UAD-2 Powered Plug-Ins Platform | Digital Audio Products and Plug-Ins | Universal Audio

Richard

You could keep the AxeII as upper tier and remove a processor for an effects only (no amp sim) version as there was mention of an effects only product in the Guitar Messenger interview last summer.
 
I'm stacked decks of punch cards old!

sigh
LOL!!
My first real computer class at school was doing FORTRAN on old IBM punchcards. The computer system occupied an entire classroom adjoining the room for our class. I started long before that though.. my Dad began as a computer programmer with ADP back in '68, and I loved going to work with him and.. playing with all of those wonderful toys. I still have dreams with floor panels lifted out, leaning against magnetic drive machines, glorious runs of cables exposed, a tech scratching his/her head... (sigh)...
 
Except Mac software works - at least the OS - which is the most important part. :)

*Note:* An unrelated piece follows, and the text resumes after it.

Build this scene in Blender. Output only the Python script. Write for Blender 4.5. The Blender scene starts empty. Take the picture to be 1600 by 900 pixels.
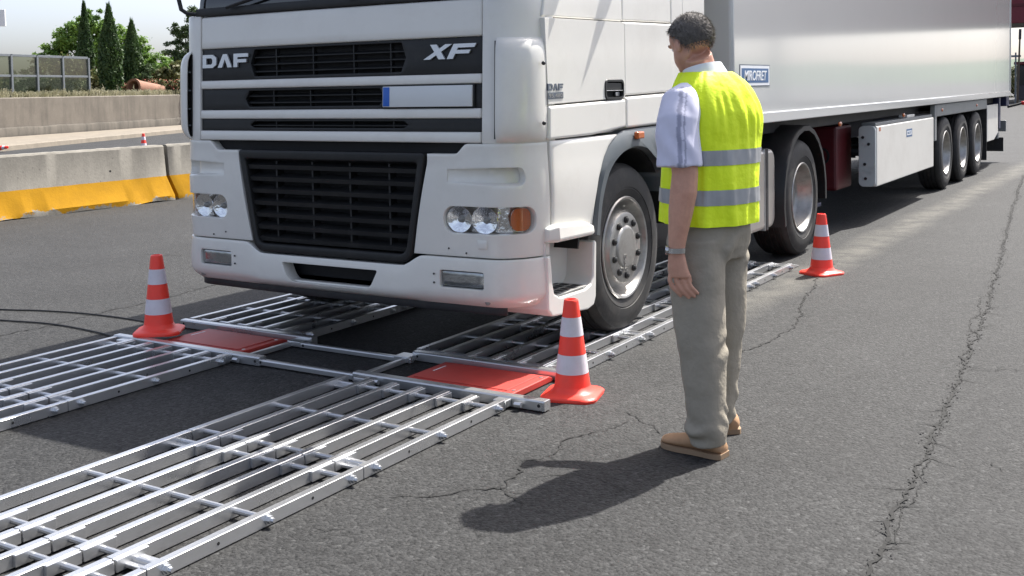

Not long after upgrading to Lion I started wondering if Apple had created their own Vista - so I googled "osx lion vista" and found I'm not alone. Microsoft has company in the buggy bloat-ware category.
 
Considering that Vista - is what pushed me to Mac - January of last year - I don't think they have anything in common. Yes - People are whining about Lion - but not for very many good reasons. Initially they didn't want Launchpad - neither did I actually - but I've found it to be quite useful lately. Yes - there are definite bugs in Safari - and a couple in Lion - but nothing remotely close to Vista and the bloatware that comes with MS. Besides - no one has to update to Lion. I only did because I wanted iCloud - I was perfectly content with Snow Leopard otherwise. Put it this way - I switched to Mac in January of last year - and now I have 2 and over the last year - I've had 2 applications freeze and exactly one time where I had to restart. Until MS rewrites Window from the ground up - I don't see it ever being as stable as the Mac OS. I have actually enjoyed using my computer for the past year.